In examining the effects of R&D investment on firm productivity, we first measure R&D investment as firms’ total expenditure on R&D activities, while measuring firm productivity using total factor productivity, capital productivity, and labor productivity. Using these measures, we find that R&D investment significantly increases firm productivity. In particular, to analyze how firm R&D investment affects its productivity-level over time, we use lagged R&D variables to estimate their effects on current productivity-level. As a result, we find that current and previous R&D investment have positive and significant effects on current productivity-level and that its magnitude becomes larger over time. In other words, firm productivity is significantly and largely associated with prior R&D investment. Alternatively, estimating the effects of R&D investment on firm exports using lagged variables, we find that R&D investment have positive and significant effects on current exports and that its magnitude becomes larger as R&D investment is made in prior. Evaluating the effects of R&D on OFDI through lagged R&D variables, our results show that R&D investment made in prior years significantly increases the current amount of OFDI and also raises the probability of firms’ engagement in OFDI in the current period.
To provide in-depth analysis on the effects of R&D investment on firm’s exports and OFDI, we use path analysis methodology to estimate the effects of R&D on exports and OFDI with and without incorporating firm productivity as a mediator variable. Our estimation results show that firm R&D has positive and significant direct and indirect effects on exports and OFDI through the increase in total factor productivity. Estimating the magnitude of direct and indirect effects, we find that firm R&D investment is more effective in increasing exports and OFDI directly than indirectly through firm productivity increase.
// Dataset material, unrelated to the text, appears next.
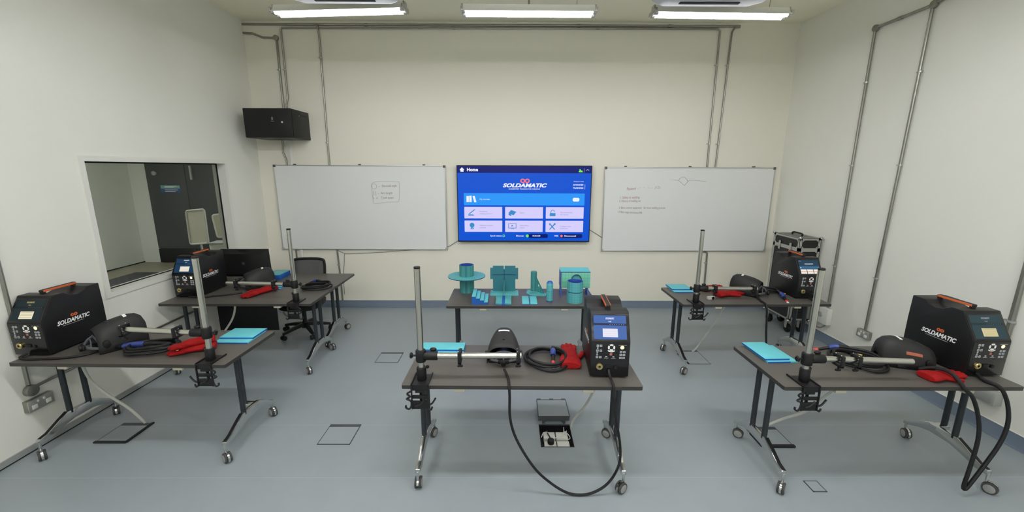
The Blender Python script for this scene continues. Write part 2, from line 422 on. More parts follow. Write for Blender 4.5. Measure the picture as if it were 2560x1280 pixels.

Given the fact that R&D intensiveness is different across industries, we perform the same estimations at the industry-level. Our estimation results show that firm R&D investment has significant positive direct and indirect effects through firm productivity on exports and OFDI among capital-intensive industries, namely, electronic components, auto-vehicle, and machinery equipment industry sectors; while it has insignificant direct and indirect effects within labor-intensive industries, such as textile and paper. Among capital-intensive industries, in particular, we find that firm R&D investment is more effective in directly increasing exports than OFDI in most sectors, while it is more effective in increasing OFDI than exports through firm productivity improvement in the auto-vehicle and machinery equipment sectors.
Our analysis provides significant policy implications on firm R&D investment. First, our estimation results that firm R&D significantly increases the productivity, exports and OFDI imply that R&D promotion policies towards the private sector are effective in improving firm performance and that more favourable policies towards firm R&D investment should be considered. Second, our findings that the magnitude of firm R&D effects becomes larger over time indicate that firms and governments should evaluate its effect from a long-term point of view. Third, policies that are designed to promote firms to invest in R&D activities would be more effective for capital-intensive industries than labor-intensive industries. Our results that direct and indirect effects of R&D on exports and OFDI are significant in capital-intensive industries imply that while promoting firm R&D investment in capital-intensive industries is effective, alternative measures should be considered to increase exports and OFDI in labor-intensive industries.